BEGIN Data extract

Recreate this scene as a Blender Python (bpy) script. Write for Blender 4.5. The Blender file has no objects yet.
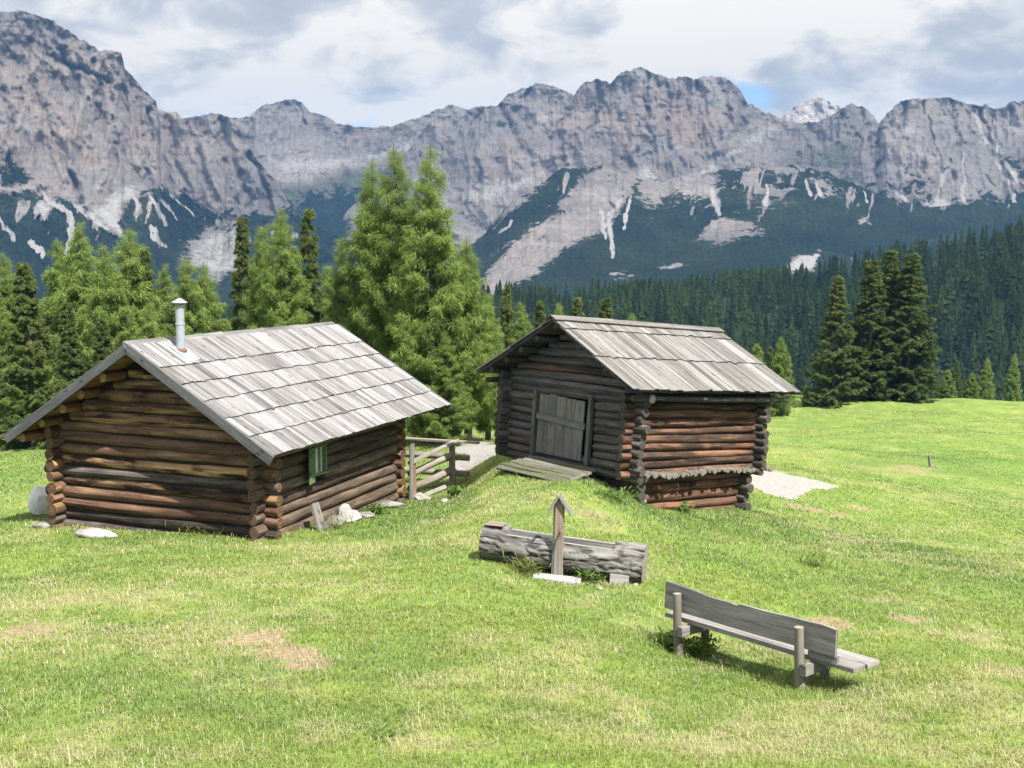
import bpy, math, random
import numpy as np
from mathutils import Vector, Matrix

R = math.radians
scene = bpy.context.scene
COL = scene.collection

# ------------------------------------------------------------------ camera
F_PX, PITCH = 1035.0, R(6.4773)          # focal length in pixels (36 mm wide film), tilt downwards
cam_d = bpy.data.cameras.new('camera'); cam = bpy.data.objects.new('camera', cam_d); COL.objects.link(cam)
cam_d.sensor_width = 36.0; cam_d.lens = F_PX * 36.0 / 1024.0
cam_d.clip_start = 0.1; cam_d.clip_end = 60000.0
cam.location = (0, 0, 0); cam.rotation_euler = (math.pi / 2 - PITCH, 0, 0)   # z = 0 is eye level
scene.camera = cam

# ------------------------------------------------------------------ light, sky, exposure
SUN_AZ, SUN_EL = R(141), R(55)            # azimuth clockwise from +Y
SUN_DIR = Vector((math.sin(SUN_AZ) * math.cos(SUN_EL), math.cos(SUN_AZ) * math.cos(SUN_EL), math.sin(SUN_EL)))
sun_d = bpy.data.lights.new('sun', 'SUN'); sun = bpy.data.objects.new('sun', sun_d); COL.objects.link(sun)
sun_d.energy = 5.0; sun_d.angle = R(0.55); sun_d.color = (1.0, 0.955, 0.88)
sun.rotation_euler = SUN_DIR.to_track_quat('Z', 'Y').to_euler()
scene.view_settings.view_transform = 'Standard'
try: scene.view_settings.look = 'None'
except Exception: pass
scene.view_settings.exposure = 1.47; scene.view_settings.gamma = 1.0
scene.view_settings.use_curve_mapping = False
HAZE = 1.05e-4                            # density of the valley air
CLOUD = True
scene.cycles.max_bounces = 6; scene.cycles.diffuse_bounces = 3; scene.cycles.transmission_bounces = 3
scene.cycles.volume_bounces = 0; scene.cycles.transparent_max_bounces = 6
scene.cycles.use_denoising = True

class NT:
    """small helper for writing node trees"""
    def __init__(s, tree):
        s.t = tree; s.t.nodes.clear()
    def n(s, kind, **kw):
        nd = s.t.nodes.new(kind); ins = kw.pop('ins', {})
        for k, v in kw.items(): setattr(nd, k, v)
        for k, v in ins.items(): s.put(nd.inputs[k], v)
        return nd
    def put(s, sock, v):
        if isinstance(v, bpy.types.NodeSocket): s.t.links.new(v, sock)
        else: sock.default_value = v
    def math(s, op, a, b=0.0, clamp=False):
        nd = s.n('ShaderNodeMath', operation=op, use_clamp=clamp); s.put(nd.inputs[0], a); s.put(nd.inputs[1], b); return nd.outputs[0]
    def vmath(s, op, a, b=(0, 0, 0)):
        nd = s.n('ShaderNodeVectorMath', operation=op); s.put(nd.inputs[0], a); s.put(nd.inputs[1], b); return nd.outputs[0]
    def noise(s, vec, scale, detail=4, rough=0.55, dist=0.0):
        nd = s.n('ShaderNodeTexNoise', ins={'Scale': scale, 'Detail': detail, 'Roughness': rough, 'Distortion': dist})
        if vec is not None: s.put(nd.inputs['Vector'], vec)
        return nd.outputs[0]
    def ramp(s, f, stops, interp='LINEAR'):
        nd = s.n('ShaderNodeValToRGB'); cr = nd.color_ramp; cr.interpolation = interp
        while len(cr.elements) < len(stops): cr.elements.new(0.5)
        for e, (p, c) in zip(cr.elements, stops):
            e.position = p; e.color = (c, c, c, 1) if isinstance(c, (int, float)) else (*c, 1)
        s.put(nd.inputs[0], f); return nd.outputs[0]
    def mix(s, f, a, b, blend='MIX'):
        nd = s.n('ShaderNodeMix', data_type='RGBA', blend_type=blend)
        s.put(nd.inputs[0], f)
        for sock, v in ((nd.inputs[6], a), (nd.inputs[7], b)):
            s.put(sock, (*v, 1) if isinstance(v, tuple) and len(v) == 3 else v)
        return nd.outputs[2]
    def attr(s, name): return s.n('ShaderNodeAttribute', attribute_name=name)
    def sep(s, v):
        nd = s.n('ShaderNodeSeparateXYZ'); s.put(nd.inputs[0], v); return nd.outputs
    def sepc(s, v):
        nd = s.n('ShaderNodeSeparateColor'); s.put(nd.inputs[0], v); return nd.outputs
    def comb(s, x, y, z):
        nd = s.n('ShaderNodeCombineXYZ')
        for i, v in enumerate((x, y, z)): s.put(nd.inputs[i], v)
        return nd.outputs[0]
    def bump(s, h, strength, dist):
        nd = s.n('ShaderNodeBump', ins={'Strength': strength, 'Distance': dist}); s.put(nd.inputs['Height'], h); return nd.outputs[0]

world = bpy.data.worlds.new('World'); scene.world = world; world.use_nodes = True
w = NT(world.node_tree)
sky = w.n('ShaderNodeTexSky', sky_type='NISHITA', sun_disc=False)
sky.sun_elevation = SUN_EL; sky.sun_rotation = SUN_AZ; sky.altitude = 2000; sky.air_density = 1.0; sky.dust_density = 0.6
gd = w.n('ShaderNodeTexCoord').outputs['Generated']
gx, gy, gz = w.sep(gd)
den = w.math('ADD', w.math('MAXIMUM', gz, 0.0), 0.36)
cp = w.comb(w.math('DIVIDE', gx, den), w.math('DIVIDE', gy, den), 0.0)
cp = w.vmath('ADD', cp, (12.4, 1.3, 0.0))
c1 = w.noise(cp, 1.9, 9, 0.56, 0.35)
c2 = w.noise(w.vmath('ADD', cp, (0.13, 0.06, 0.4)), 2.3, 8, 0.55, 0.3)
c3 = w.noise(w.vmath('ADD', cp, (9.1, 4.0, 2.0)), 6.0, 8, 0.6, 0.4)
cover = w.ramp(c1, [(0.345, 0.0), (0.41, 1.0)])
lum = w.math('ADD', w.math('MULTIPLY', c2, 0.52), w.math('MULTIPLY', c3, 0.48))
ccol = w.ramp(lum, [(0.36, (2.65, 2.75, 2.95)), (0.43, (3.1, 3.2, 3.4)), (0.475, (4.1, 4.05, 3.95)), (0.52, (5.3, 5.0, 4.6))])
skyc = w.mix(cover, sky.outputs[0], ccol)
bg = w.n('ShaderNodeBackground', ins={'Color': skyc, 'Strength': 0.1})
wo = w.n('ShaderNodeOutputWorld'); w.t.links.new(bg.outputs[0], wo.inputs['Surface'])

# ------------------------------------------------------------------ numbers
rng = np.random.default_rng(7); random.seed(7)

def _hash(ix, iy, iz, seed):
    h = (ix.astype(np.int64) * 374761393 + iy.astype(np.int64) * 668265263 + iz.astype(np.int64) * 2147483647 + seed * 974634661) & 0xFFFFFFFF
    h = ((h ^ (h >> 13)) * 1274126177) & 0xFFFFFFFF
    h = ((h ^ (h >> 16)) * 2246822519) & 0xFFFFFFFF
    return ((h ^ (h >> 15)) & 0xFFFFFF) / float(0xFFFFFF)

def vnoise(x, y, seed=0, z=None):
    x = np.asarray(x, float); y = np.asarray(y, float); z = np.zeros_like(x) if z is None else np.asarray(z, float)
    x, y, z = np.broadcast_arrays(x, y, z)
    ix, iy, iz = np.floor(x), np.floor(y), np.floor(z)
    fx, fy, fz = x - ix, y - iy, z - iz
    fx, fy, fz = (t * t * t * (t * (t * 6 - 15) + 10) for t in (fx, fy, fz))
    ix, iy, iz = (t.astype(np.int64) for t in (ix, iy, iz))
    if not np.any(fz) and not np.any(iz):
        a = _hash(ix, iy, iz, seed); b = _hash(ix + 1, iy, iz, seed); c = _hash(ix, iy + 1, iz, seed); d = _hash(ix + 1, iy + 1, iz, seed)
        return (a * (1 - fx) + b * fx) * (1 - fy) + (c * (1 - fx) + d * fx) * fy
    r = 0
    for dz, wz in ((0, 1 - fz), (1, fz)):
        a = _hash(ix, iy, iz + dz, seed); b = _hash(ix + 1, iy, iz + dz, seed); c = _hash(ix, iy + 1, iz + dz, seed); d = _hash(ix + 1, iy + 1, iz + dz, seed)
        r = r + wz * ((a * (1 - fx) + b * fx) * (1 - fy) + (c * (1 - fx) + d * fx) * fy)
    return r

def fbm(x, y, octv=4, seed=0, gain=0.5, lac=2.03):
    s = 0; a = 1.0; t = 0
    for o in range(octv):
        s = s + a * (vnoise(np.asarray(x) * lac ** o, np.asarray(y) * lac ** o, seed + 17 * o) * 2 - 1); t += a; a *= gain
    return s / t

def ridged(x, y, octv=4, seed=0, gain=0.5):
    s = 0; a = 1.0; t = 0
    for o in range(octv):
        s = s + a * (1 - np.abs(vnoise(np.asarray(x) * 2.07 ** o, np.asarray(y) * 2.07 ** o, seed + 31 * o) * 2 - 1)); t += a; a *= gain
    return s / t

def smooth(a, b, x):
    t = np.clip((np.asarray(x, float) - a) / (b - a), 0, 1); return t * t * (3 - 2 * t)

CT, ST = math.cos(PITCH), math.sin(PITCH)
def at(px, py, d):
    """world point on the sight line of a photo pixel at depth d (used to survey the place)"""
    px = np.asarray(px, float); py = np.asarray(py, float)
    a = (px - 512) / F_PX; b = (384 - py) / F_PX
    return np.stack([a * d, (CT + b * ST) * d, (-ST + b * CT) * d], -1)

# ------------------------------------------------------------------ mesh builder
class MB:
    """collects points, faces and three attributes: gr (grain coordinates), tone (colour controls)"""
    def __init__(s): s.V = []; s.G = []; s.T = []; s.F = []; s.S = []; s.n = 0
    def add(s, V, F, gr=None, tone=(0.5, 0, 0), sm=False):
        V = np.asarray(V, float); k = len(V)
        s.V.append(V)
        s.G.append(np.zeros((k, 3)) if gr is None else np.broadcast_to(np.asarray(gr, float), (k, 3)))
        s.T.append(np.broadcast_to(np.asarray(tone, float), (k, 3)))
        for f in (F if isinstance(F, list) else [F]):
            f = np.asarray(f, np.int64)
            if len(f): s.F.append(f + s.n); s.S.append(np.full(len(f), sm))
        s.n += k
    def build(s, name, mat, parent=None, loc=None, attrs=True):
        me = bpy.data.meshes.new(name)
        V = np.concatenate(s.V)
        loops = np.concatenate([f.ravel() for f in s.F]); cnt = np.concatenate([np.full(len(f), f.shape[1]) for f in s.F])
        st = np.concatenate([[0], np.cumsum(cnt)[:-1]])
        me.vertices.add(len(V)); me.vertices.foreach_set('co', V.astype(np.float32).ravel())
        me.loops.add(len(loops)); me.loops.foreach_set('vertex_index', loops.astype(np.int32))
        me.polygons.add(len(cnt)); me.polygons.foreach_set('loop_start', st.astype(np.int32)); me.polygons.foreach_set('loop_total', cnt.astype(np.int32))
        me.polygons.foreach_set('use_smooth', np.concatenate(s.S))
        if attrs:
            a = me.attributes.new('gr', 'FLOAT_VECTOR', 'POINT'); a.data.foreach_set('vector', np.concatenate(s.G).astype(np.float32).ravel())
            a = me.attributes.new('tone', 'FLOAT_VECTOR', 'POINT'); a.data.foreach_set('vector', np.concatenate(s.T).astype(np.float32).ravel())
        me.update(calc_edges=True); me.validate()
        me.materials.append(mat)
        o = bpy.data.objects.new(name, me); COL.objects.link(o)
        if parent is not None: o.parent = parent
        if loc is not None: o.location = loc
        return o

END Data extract

→ Instruction:
Return only the lines from the start of the data through the line that contains "scene.camera = cam", please, copying them exactly and omitting all pictures.

→ In response:
Recreate this scene as a Blender Python (bpy) script. Write for Blender 4.5. The Blender file has no objects yet.
import bpy, math, random
import numpy as np
from mathutils import Vector, Matrix

R = math.radians
scene = bpy.context.scene
COL = scene.collection

# ------------------------------------------------------------------ camera
F_PX, PITCH = 1035.0, R(6.4773)          # focal length in pixels (36 mm wide film), tilt downwards
cam_d = bpy.data.cameras.new('camera'); cam = bpy.data.objects.new('camera', cam_d); COL.objects.link(cam)
cam_d.sensor_width = 36.0; cam_d.lens = F_PX * 36.0 / 1024.0
cam_d.clip_start = 0.1; cam_d.clip_end = 60000.0
cam.location = (0, 0, 0); cam.rotation_euler = (math.pi / 2 - PITCH, 0, 0)   # z = 0 is eye level
scene.camera = cam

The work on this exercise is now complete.